Influence of hydrogen ingress and capture on the mechanical properties of spray formed 2195 aluminum alloy

Abstract

The current research has focused on the hydrogen capturing and its impact on the mechanical properties of spray-formed 2195 (SF2195) aluminum alloy. Microstructure characterization, thermal desorption spectra (TDS) and hydrogen trapping of characteristic microstructure, are used to investigate the generation, migration and trapping of hydrogen. The retention of moisture in the carrier gas is believed to induce high concentration of hydrogen and the amorphous Al2O3 layer within the SF2195 billet, and the local retention of carrier gas brings about pores with the Al2O3 layer on the inner wall.
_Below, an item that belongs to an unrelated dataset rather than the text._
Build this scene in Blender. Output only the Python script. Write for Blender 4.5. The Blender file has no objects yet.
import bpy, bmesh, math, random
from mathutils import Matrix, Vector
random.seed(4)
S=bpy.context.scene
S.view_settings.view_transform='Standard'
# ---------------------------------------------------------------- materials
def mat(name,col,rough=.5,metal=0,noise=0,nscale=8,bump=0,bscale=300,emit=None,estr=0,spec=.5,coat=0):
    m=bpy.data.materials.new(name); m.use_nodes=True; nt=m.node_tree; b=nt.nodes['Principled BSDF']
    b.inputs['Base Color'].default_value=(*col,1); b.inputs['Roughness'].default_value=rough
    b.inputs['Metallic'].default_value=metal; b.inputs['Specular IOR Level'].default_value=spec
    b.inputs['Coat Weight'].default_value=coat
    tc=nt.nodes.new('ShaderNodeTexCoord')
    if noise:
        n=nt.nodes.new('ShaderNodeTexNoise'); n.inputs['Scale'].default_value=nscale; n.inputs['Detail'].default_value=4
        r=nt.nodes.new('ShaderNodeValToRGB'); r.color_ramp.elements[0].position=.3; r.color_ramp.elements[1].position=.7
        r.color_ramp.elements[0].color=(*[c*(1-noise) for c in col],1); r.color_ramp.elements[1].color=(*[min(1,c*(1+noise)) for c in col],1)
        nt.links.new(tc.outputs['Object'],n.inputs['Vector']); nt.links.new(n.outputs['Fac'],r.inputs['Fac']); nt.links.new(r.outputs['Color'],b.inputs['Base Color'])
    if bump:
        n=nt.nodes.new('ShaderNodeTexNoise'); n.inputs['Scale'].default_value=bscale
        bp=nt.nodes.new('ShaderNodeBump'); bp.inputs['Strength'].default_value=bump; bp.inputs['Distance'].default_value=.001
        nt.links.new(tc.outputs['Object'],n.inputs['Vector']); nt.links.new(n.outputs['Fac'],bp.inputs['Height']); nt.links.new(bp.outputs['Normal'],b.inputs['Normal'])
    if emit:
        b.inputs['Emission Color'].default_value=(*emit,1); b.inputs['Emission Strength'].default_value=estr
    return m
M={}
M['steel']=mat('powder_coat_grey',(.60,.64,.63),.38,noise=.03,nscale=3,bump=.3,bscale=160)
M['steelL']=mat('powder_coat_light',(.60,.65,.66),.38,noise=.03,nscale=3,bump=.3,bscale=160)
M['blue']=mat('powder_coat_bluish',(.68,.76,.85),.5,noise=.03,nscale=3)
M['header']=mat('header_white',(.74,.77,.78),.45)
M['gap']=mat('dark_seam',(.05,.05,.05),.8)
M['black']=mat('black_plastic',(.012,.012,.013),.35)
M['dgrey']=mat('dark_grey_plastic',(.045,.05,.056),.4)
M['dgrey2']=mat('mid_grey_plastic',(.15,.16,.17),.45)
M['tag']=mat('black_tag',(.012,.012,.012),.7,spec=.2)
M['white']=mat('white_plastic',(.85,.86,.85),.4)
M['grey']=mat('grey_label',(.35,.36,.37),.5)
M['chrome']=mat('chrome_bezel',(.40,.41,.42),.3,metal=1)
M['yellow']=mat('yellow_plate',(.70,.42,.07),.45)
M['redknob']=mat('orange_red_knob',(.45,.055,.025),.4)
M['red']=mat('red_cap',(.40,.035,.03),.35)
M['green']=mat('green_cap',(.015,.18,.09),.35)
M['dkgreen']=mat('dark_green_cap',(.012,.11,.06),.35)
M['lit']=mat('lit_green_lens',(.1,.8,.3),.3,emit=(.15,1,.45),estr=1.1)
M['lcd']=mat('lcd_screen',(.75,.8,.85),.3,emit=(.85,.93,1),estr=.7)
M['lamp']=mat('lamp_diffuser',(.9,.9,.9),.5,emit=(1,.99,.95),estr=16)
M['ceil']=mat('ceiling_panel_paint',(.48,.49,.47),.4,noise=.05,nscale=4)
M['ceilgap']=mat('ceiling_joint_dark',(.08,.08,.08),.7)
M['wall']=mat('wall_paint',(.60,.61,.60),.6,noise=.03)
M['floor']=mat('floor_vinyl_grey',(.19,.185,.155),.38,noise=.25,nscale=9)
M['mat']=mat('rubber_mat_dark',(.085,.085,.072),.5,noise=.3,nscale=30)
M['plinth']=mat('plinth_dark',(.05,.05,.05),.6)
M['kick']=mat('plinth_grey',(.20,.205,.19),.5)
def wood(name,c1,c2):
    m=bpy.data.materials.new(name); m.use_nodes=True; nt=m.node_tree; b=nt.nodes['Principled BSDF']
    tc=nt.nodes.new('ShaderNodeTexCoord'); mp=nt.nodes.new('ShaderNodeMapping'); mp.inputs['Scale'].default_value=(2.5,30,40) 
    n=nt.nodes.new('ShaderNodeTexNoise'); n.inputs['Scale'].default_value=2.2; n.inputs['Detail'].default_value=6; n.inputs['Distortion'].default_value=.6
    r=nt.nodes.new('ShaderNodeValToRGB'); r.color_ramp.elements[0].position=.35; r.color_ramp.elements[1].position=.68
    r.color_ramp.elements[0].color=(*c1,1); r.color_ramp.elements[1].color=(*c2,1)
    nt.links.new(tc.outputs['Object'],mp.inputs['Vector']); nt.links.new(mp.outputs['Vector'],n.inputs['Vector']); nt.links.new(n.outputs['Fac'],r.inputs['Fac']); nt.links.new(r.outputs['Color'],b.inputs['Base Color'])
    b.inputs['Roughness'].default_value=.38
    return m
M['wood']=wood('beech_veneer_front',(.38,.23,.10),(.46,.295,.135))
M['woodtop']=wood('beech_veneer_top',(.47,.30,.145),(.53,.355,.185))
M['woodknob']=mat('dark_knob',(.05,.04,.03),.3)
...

High concentration of hydrogen is captured in the hot-rolled alloy while around 60 % of the hydrogen can be eliminated during the solution-quenching. Particles of T1 phase trap large quantity of hydrogen and the high-density dislocations developed from the pre-stretch promote the migration of hydrogen towards dispersoids and precipitates. The presence of hydrogen and Al2O3 layer contributes to the reduced plasticity of SF2195 alloy. The spreading of flattened pores can induce intensified hydrogen damage effect in local regions and thus contribute to the unusually decreased ductility along the thickness direction in the T8 aged alloy.